**Problem to solve**
Identify and copy all lines of the material where the string "scene" is found.

**Given material**
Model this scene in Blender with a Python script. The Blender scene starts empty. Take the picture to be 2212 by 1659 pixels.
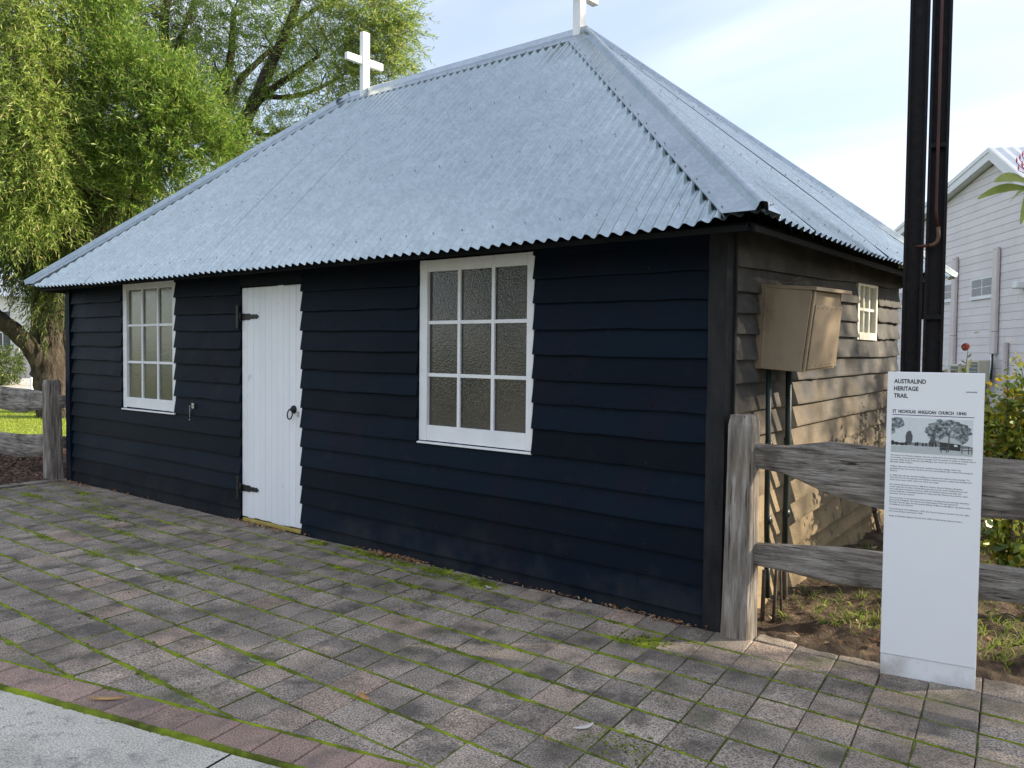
import bpy, bmesh, math, random
import numpy as np
from mathutils import Vector, Matrix, noise

random.seed(7); RNG = np.random.default_rng(7)
scene = bpy.context.scene
COL = scene.collection
R = math.radians

# ------------------------------------------------------------------ camera
CAM = Vector((2.0713, -4.4306, 1.5524))
C_R = Vector((0.77569, 0.63102, 0.01085)); C_U = Vector((-0.03206, 0.02223, 0.99924)); C_F = Vector((-0.63030, 0.77545, -0.03747))
FPX = 1829.14 / 2212.0
cam = bpy.data.cameras.new("camera"); cam_o = bpy.data.objects.new("camera", cam); COL.objects.link(cam_o)
cam.sensor_width = 36.0; cam.lens = FPX * 36.0; cam.clip_start = 0.05; cam.clip_end = 3000.0
cam_o.matrix_world = Matrix(((C_R.x, C_U.x, -C_F.x, CAM.x), (C_R.y, C_U.y, -C_F.y, CAM.y), (C_R.z, C_U.z, -C_F.z, CAM.z), (0, 0, 0, 1)))
scene.camera = cam_o

def at(u, v, f):
    """survey helper: point seen at (u, v) of a 2212 px wide view, f metres in front of the camera"""
    return CAM + (C_R * ((u - 1106.0) / 1829.14) - C_U * ((v - 829.5) / 1829.14) + C_F) * f

# ------------------------------------------------------------------ sky and sun
SUN_AZ = R(43.0); SUN_EL = R(24.0)          # azimuth from +x towards +y
SUN = Vector((math.cos(SUN_EL) * math.cos(SUN_AZ), math.cos(SUN_EL) * math.sin(SUN_AZ), math.sin(SUN_EL)))
world = bpy.data.worlds.new("World"); scene.world = world; world.use_nodes = True
wt = world.node_tree; wt.nodes.clear(); L = wt.links.new
w_out = wt.nodes.new('ShaderNodeOutputWorld'); bg = wt.nodes.new('ShaderNodeBackground')
sky = wt.nodes.new('ShaderNodeTexSky'); sky.sky_type = 'NISHITA'; sky.sun_disc = False
sky.sun_elevation = SUN_EL; sky.sun_rotation = R(90) - SUN_AZ; sky.air_density = 1.0; sky.dust_density = 0.6; sky.ozone_density = 1.2
geo = wt.nodes.new('ShaderNodeTexCoord')
sep = wt.nodes.new('ShaderNodeSeparateXYZ'); L(geo.outputs['Generated'], sep.inputs[0])
zz = wt.nodes.new('ShaderNodeMath'); zz.operation = 'MAXIMUM'; L(sep.outputs['Z'], zz.inputs[0]); zz.inputs[1].default_value = 0.02
za = wt.nodes.new('ShaderNodeMath'); za.operation = 'ADD'; L(zz.outputs[0], za.inputs[0]); za.inputs[1].default_value = 0.22
dv = wt.nodes.new('ShaderNodeVectorMath'); dv.operation = 'DIVIDE'; L(geo.outputs['Generated'], dv.inputs[0])
cmb = wt.nodes.new('ShaderNodeCombineXYZ'); [L(za.outputs[0], cmb.inputs[i]) for i in range(3)]; L(cmb.outputs[0], dv.inputs[1])
mp = wt.nodes.new('ShaderNodeMapping'); L(dv.outputs[0], mp.inputs[0]); mp.inputs['Rotation'].default_value = (0, 0, R(35)); mp.inputs['Scale'].default_value = (0.55, 1.3, 0.4); mp.inputs['Location'].default_value = (0.35, 0.1, 0)
n1 = wt.nodes.new('ShaderNodeTexNoise'); L(mp.outputs[0], n1.inputs['Vector']); n1.inputs['Scale'].default_value = 1.7; n1.inputs['Detail'].default_value = 4; n1.inputs['Roughness'].default_value = 0.42; n1.inputs['Distortion'].default_value = 0.35
rp = wt.nodes.new('ShaderNodeValToRGB'); L(n1.outputs['Fac'], rp.inputs[0]); rp.color_ramp.interpolation = 'EASE'
rp.color_ramp.elements[0].position = 0.34; rp.color_ramp.elements[0].color = (0.34, 0.34, 0.34, 1); rp.color_ramp.elements[1].position = 0.68; rp.color_ramp.elements[1].color = (0.86, 0.86, 0.86, 1)
mx = wt.nodes.new('ShaderNodeMix'); mx.data_type = 'RGBA'; L(rp.outputs[0], mx.inputs[0]); L(sky.outputs[0], mx.inputs[6]); mx.inputs[7].default_value = (5.35, 5.75, 6.85, 1)
L(mx.outputs[2], bg.inputs['Color']); bg.inputs['Strength'].default_value = 0.097; L(bg.outputs[0], w_out.inputs[0])

sl = bpy.data.lights.new("sun", 'SUN'); sl.energy = 4.7; sl.angle = R(0.53); sl.color = (1.0, 0.87, 0.68)
so = bpy.data.objects.new("sun", sl); COL.objects.link(so); so.location = (20, 26, 15)
so.rotation_euler = SUN.to_track_quat('Z', 'Y').to_euler()

vs = scene.view_settings; vs.view_transform = 'Standard'; vs.look = 'None'; vs.gamma = 1.0; vs.use_curve_mapping = False; vs.exposure = 1.22
scene.render.engine = 'CYCLES'; scene.render.resolution_x = 1024; scene.render.resolution_y = 768

# ------------------------------------------------------------------ material helper
MATS = {}
def pm(name, ramp, scale=5.0, detail=6, stretch=(1, 1, 1), rough=0.7, bump=0.0, bscale=None, bstretch=None, bdist=0.01,
       metal=0.0, spec=0.35, rnd=0.0, speck=None, stains=(), island=False, transl=0.0, coord='pos', rvar=0.0, vor=None, rnd_hue=None, zdirt=None, wst=()):
    m = bpy.data.materials.new(name); MATS[name] = m; m.use_nodes = True
    nt = m.node_tree; nt.nodes.clear(); lk = nt.links.new
    nn = lambda t: nt.nodes.new('ShaderNode' + t)
    out = nn('OutputMaterial'); bs = nn('BsdfPrincipled')
    if coord == 'pos': src = nn('NewGeometry').outputs['Position']
    else: src = nn('TexCoord').outputs['Object']
    oi = nn('ObjectInfo') if (rnd or coord == 'obj' or rnd_hue) else None
    if coord == 'obj':
        ad = nn('VectorMath'); ad.operation = 'ADD'; lk(src, ad.inputs[0])
        ml = nn('VectorMath'); ml.operation = 'SCALE'; cx = nn('CombineXYZ'); [lk(oi.outputs['Random'], cx.inputs[i]) for i in range(3)]
        lk(cx.outputs[0], ml.inputs[0]); ml.inputs[3].default_value = 37.0; lk(ml.outputs[0], ad.inputs[1]); src = ad.outputs[0]
    def mapped(st):
        mpp = nn('Mapping'); lk(src, mpp.inputs[0]); mpp.inputs['Scale'].default_value = st; return mpp.outputs[0]
    def nz(sc, det, st, ro=0.55):
        t = nn('TexNoise'); lk(mapped(st), t.inputs['Vector']); t.inputs['Scale'].default_value = sc; t.inputs['Detail'].default_value = det; t.inputs['Roughness'].default_value = ro
        return t.outputs['Fac']
    cr = nn('ValToRGB'); els = cr.color_ramp.elements
    while len(els) < len(ramp): els.new(0.5)
    for e, (p, c) in zip(els, ramp): e.position = p; e.color = (*c, 1)
    if island:
        g2 = nn('NewGeometry'); lk(g2.outputs['Random Per Island'], cr.inputs[0])
    else: lk(nz(scale, detail, stretch), cr.inputs[0])
    col = cr.outputs[0]
    def mixc(a, b, fac, mode='MIX'):
        x = nn('Mix'); x.data_type = 'RGBA'; x.blend_type = mode
        if isinstance(fac, float): x.inputs[0].default_value = fac
        else: lk(fac, x.inputs[0])
        lk(a, x.inputs[6])
        if isinstance(b, tuple): x.inputs[7].default_value = (*b, 1)
        else: lk(b, x.inputs[7])
        return x.outputs[2]
    def mr(val, a, b, c, d):
        x = nn('MapRange'); lk(val, x.inputs[0]); x.inputs[1].default_value = a; x.inputs[2].default_value = b; x.inputs[3].default_value = c; x.inputs[4].default_value = d; return x.outputs[0]
    if rnd_hue:
        c2 = nn('ValToRGB'); e2 = c2.color_ramp.elements
        while len(e2) < len(rnd_hue): e2.new(0.5)
        for e, (p, c) in zip(e2, rnd_hue): e.position = p; e.color = (*c, 1)
        lk(oi.outputs['Random'], c2.inputs[0]); col = mixc(col, c2.outputs[0], 1.0, 'MULTIPLY')
    if vor:
        v = nn('TexVoronoi'); lk(mapped(vor[2] if len(vor) > 2 else (1, 1, 1)), v.inputs['Vector']); v.inputs['Scale'].default_value = vor[0]
        sv = nn('SeparateColor'); lk(v.outputs['Color'], sv.inputs[0])
        gv = nn('CombineColor'); f = mr(sv.outputs[0], 0, 1, 1 - vor[1], 1 + vor[1]); [lk(f, gv.inputs[i]) for i in range(3)]
        col = mixc(col, gv.outputs[0], 1.0, 'MULTIPLY')
    if speck:
        s = mr(nz(speck[0], 3, (1, 1, 1), 0.7), 0.36, 0.64, 1 - speck[1], 1 + speck[1]); gs = nn('CombineColor'); [lk(s, gs.inputs[i]) for i in range(3)]
        col = mixc(col, gs.outputs[0], 1.0, 'MULTIPLY')
    for (c, sc, lo, hi, amt, *st) in stains:
        col = mixc(col, c, mr(nz(sc, 5, st[0] if st else (1, 1, 1), 0.6), lo, hi, 0.0, amt))
    if zdirt:      # splashed sand, thicker low down, ragged upper edge
        sx = nn('SeparateXYZ'); lk(src, sx.inputs[0]); ad2 = nn('Math'); ad2.operation = 'MULTIPLY_ADD'
        lk(nz(2.6, 6, (1, 1, 1), 0.65), ad2.inputs[0]); ad2.inputs[1].default_value = 1.5; lk(sx.outputs['Z'], ad2.inputs[2])
        col = mixc(col, zdirt[0], mr(ad2.outputs[0], zdirt[1] + .75, zdirt[2] + .75, zdirt[3], 0.0))
    for (c, sc, lo, hi, amt) in wst:          # stains that run across neighbouring pieces
        tn = nn('TexNoise'); lk(nn('NewGeometry').outputs['Position'], tn.inputs['Vector']); tn.inputs['Scale'].default_value = sc; tn.inputs['Detail'].default_value = 6; tn.inputs['Roughness'].default_value = 0.62
        col = mixc(col, c, mr(tn.outputs['Fac'], lo, hi, 0.0, amt))
    if rnd:
        f = mr(oi.outputs['Random'], 0, 1, 1 - rnd, 1 + rnd); gr = nn('CombineColor'); [lk(f, gr.inputs[i]) for i in range(3)]
        col = mixc(col, gr.outputs[0], 1.0, 'MULTIPLY')
    lk(col, bs.inputs['Base Color'])
    bs.inputs['Roughness'].default_value = rough; bs.inputs['Metallic'].default_value = metal; bs.inputs['Specular IOR Level'].default_value = spec
    if rvar: lk(mr(nz(scale * 1.7, 4, stretch), 0.3, 0.7, rough - rvar, rough + rvar), bs.inputs['Roughness'])
    if bump:
        b = nn('Bump'); b.inputs['Strength'].default_value = bump; b.inputs['Distance'].default_value = bdist
        lk(nz(bscale or scale, 5, bstretch or stretch, 0.62), b.inputs['Height']); lk(b.outputs[0], bs.inputs['Normal'])
    if transl:
        tr = nn('BsdfTranslucent'); lk(col, tr.inputs[0]); ms = nn('MixShader'); ms.inputs[0].default_value = transl
        lk(bs.outputs[0], ms.inputs[1]); lk(tr.outputs[0], ms.inputs[2]); lk(ms.outputs[0], out.inputs[0])
    else: lk(bs.outputs[0], out.inputs[0])
    return m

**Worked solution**
Model this scene in Blender with a Python script. The Blender scene starts empty. Take the picture to be 2212 by 1659 pixels.
scene = bpy.context.scene
COL = scene.collection
scene.camera = cam_o
world = bpy.data.worlds.new("World"); scene.world = world; world.use_nodes = True
vs = scene.view_settings; vs.view_transform = 'Standard'; vs.look = 'None'; vs.gamma = 1.0; vs.use_curve_mapping = False; vs.exposure = 1.22
scene.render.engine = 'CYCLES'; scene.render.resolution_x = 1024; scene.render.resolution_y = 768